| Exercise |
Exactly as they appear, output all of the records. Skip any images.

--- START Records for this exercise ---

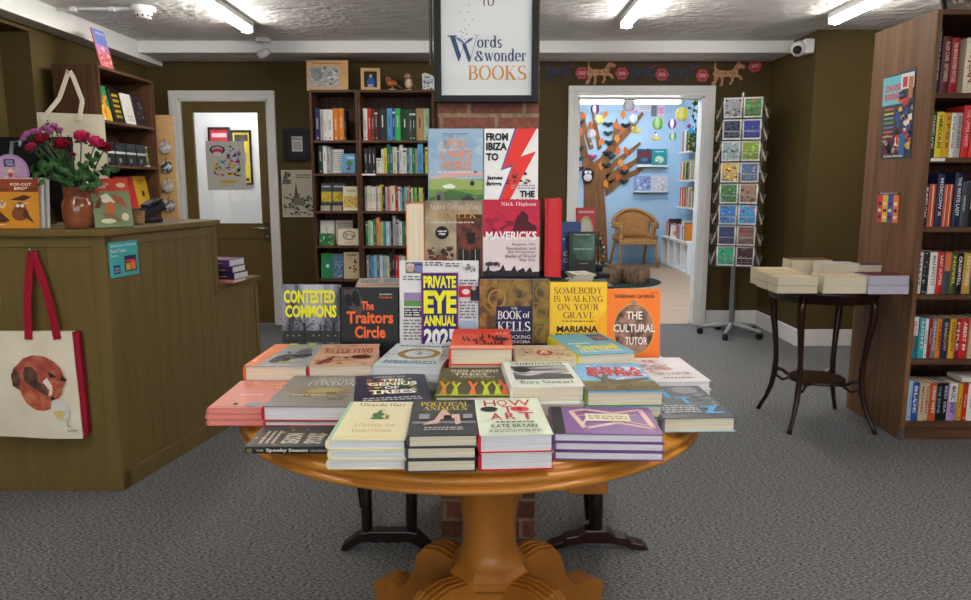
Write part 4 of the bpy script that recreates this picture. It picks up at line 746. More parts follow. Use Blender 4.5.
def spine_art(c, rnd, text=None, tc_=None):
    a = []; lum = sum(col(c))/3 if not isinstance(c, bpy.types.Material) else 100
    ink = tc_ or ((230,226,216) if lum < 130 else (50,46,50))
    if text:
        L = [('t',.2,.2,.8,.9,'',ink)]
        return [('T', text, ink)]
    k = rnd.random()
    v = rnd.uniform(.3,.45)
    a.append(('r',.42,v,.58,v+rnd.uniform(.25,.4),ink) if k < .4 else ('l',.3,v,.7,v+.35,9,ink,rnd.randint(1,99)))
    a.append(('r',.35,.06,.65,.1,ink)) if rnd.random() < .6 else None
    if rnd.random() < .12: a.append(('r',.0,.84,1,.9,ink))
    return a
def vtext(mb, t, h, x0, items):
    """titles running down a spine"""
    for it in items:
        txt, ink, a0, a1 = it[:4]; f = it[4] if len(it) > 4 else .02
        P = Plane((x0+t*.2, -.0006, h*a1), (0,0,-h*(a1-a0)), (t*.6,0,0), (0,-1,0))
        P.O = Vector((x0+t*.27, -.0007, h*a1)); P.V = Vector((t*.46,0,0))
        draw(mb, P, [('t',0,0,1,1,txt,ink,f)])
def run(case, x, y, z, items, px, group, kind='book', parts=False, depth=.14, maxx=None, start=0, from_='end panel'):
    maxx = -1.113 if 'narrow' in case else -.462 if 'wide' in case else SX+.834
    """items: (colour, width px, height px[, title, ink, second colour])"""
    k = start
    for it in items:
        c, wp, hp = it[:3]
        if c is None: x += wp*px; continue
        t = wp*px; h = hp*px; nm = c if isinstance(c, str) else it[3]
        ttl = it[4] if len(it) > 4 else None; ink = it[5] if len(it) > 5 else None
        if maxx is not None and x+t > maxx: break
        label = f"{nm} spine, {ORD[k]} from the {from_}, {case}"; k += 1

        art = spine_art(c, rg) if not ttl else []
        if len(it) > 6: art = list(it[6])+[]
        yy = y+rg.uniform(0,.012)
        o = shelf_book(label, x+.0004, yy, z+.0006, t-.0012, depth, h, c, art, parts=parts, group=group)
        if ttl:
            m = MB(); vtext(m, t-.0012, h, 0, [(ttl, ink or (230,226,216), .2, .92)] if not isinstance(ttl, list) else ttl)
            if parts:
                # lettering belongs to the cover mesh
                cov = [ch for ch in o.children if ch.name.startswith('cover')][0]
                join(cov, m)
            else: join(o, m)
        x += t
    return x
def join(o, mb):
    me = o.data; import bmesh
    base = len(me.materials); add = mb.build('tmp')
    for m in add.data.materials: me.materials.append(m)
    for p in add.data.polygons: p.material_index += base
    bm = bmesh.new(); bm.from_mesh(me); bm.from_mesh(add.data); bm.to_mesh(me); bm.free()
    d = add.data; bpy.data.objects.remove(add); bpy.data.meshes.remove(d)
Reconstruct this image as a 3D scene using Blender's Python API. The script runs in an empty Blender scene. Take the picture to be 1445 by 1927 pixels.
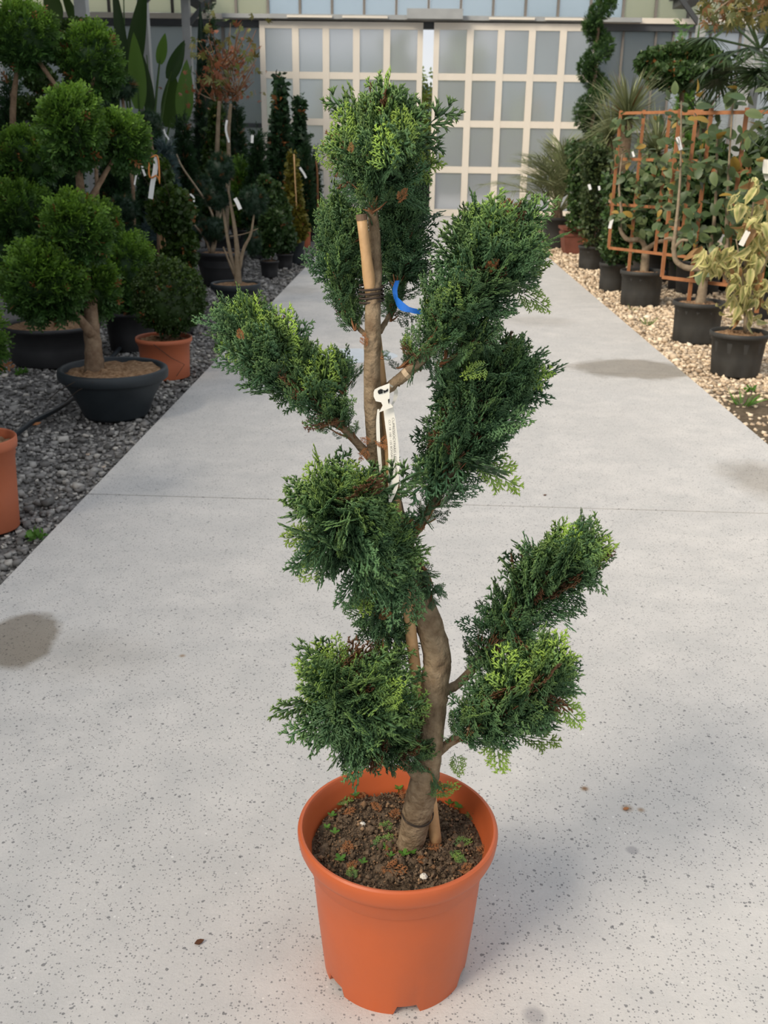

--- END Records for this exercise ---

| Finished answer |
Write part 4 of the bpy script that recreates this picture. It picks up at line 746. More parts follow. Use Blender 4.5.
def spine_art(c, rnd, text=None, tc_=None):
    a = []; lum = sum(col(c))/3 if not isinstance(c, bpy.types.Material) else 100
    ink = tc_ or ((230,226,216) if lum < 130 else (50,46,50))
    if text:
        L = [('t',.2,.2,.8,.9,'',ink)]
        return [('T', text, ink)]
    k = rnd.random()
    v = rnd.uniform(.3,.45)
    a.append(('r',.42,v,.58,v+rnd.uniform(.25,.4),ink) if k < .4 else ('l',.3,v,.7,v+.35,9,ink,rnd.randint(1,99)))
    a.append(('r',.35,.06,.65,.1,ink)) if rnd.random() < .6 else None
    if rnd.random() < .12: a.append(('r',.0,.84,1,.9,ink))
    return a
def vtext(mb, t, h, x0, items):
    """titles running down a spine"""
    for it in items:
        txt, ink, a0, a1 = it[:4]; f = it[4] if len(it) > 4 else .02
        P = Plane((x0+t*.2, -.0006, h*a1), (0,0,-h*(a1-a0)), (t*.6,0,0), (0,-1,0))
        P.O = Vector((x0+t*.27, -.0007, h*a1)); P.V = Vector((t*.46,0,0))
        draw(mb, P, [('t',0,0,1,1,txt,ink,f)])
def run(case, x, y, z, items, px, group, kind='book', parts=False, depth=.14, maxx=None, start=0, from_='end panel'):
    maxx = -1.113 if 'narrow' in case else -.462 if 'wide' in case else SX+.834
    """items: (colour, width px, height px[, title, ink, second colour])"""
    k = start
    for it in items:
        c, wp, hp = it[:3]
        if c is None: x += wp*px; continue
        t = wp*px; h = hp*px; nm = c if isinstance(c, str) else it[3]
        ttl = it[4] if len(it) > 4 else None; ink = it[5] if len(it) > 5 else None
        if maxx is not None and x+t > maxx: break
        label = f"{nm} spine, {ORD[k]} from the {from_}, {case}"; k += 1

        art = spine_art(c, rg) if not ttl else []
        if len(it) > 6: art = list(it[6])+[]
        yy = y+rg.uniform(0,.012)
        o = shelf_book(label, x+.0004, yy, z+.0006, t-.0012, depth, h, c, art, parts=parts, group=group)
        if ttl:
            m = MB(); vtext(m, t-.0012, h, 0, [(ttl, ink or (230,226,216), .2, .92)] if not isinstance(ttl, list) else ttl)
            if parts:
                # lettering belongs to the cover mesh
                cov = [ch for ch in o.children if ch.name.startswith('cover')][0]
                join(cov, m)
            else: join(o, m)
        x += t
    return x
def join(o, mb):
    me = o.data; import bmesh
    base = len(me.materials); add = mb.build('tmp')
    for m in add.data.materials: me.materials.append(m)
    for p in add.data.polygons: p.material_index += base
    bm = bmesh.new(); bm.from_mesh(me); bm.from_mesh(add.data); bm.to_mesh(me); bm.free()
    d = add.data; bpy.data.objects.remove(add); bpy.data.meshes.remove(d)
Reconstruct this image as a 3D scene using Blender's Python API. The script runs in an empty Blender scene. Take the picture to be 1445 by 1927 pixels.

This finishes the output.